April 22, 2011, 7:45 am
Marc from Williamburg Former Canarsie says:
Bring back EJ Korvettes, and TSS (Time Square Stores ) the good old days in Brooklyn. Thompson should have won the election and get rid of buy my vote Bloomberg.
April 22, 2011, 11:02 am
Tal Barzilai from Pleasantville, NY says:
Some need to keep in mind that the reason why other big box stores aren't opposed so much is because they either give benefits to their employees and meet union demands. The problem with Walmart is that they hardly do that. Also, just because they are cheaper doesn't make them better. Many of their products are not even made in the US, they are made in China by workers who got whipped constantly when making them. If anyone is complaining about other businesses hiring illegal aliens, Walmart does this constanly, and does everything to cover that up. They will even make you work extra without any additional pay. I feel bad for all of those who believe Walmart is good when it's really not. Please watch the documentary, Walmart: The High Cost of Low Prices, if not already, because it states what is really going on there.
April 23, 2011, 11:10 pm
Al M from Bay Ridge says:
Home Depot, Target, Best Buy, Bed Bath & Beyond, aren't these BIG BOX STORES? You allowed them in, but not Walmart? Where is the logic? Are the existing Box Stores they afraid of the competition?
April 25, 2011, 6:14 am
Ms. Lorraine from Chicago Heights says:
Wal-Mart Crushes The Hearts of At-Risk Youth!

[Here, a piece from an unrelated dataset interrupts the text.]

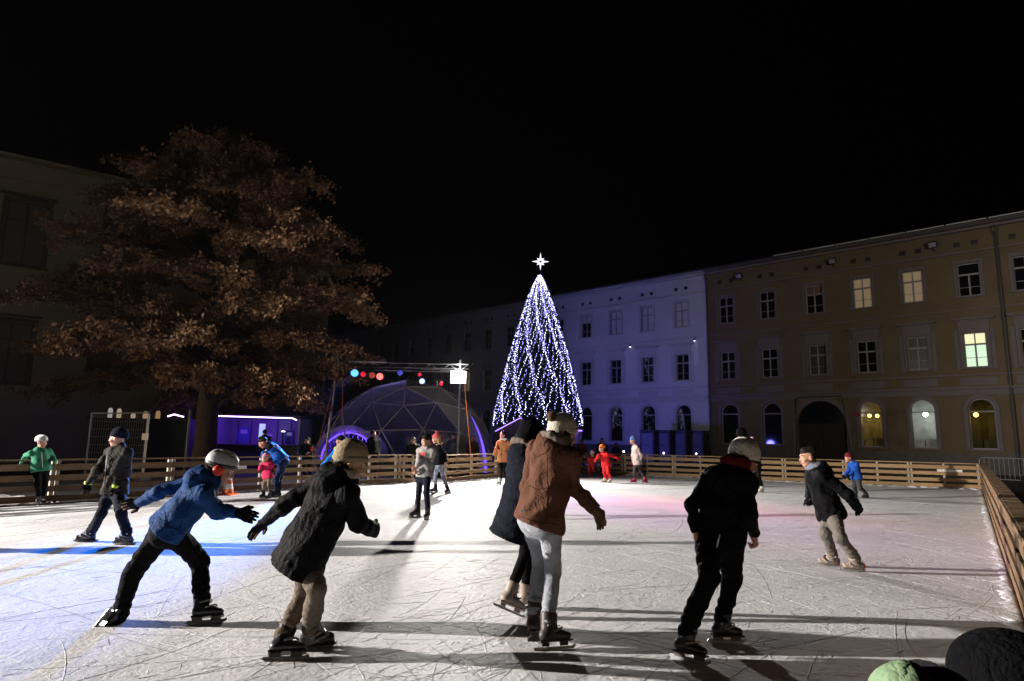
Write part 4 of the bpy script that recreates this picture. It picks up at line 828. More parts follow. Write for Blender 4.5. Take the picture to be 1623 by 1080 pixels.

Our youth wanted to help Wal-Mart increase their sales by 25% and help Wal-Mart’s unemployed customers by demonstrating how their craft inventions, and other unemployed Wal-Mart customer’s inventions, can increase Wal-Mart sales by presenting a proposal for a proposed Wal-Mart’s Do It Yourself Craft Center for the Holiday Season and beyond. The youth invented and made 26 personalized handcrafted novelty ornaments dolls with initials of each Board of Director and Merchandising Executives using products sold at Wal-Mart’s stores. After spending $200.00 dollars for the proposal presentation, the youth received a letter dated November 14, 2011 stating the Board of Directors cannot receive gifts. Our youth did not know that the Board of Directors of Wal-Mart cannot accept gifts because its policy is not stated on Wal-Mart’s Contact Page.

According to the letter from Wal-Mart’s Legal Department, the youth’s invention novelty ornaments will be “used in a fundraiser to benefit local charities or needy families.” Wal-Mart’s Legal Department intercepts and makes all the decisions regarding mail inquiries.

Our youth organization is not funded nor do we receive financial support. All of our programs are free and benefit at-risk and high-risk youth. Wal-Mart took the youth’s heartfelt craft inventions and sold them to help others, but Wal-Mart did not acknowledge or help the youth who sent the personalized craft inventions. In addition, Wal-marts Board of Directors and Merchandising Executives never received the letters.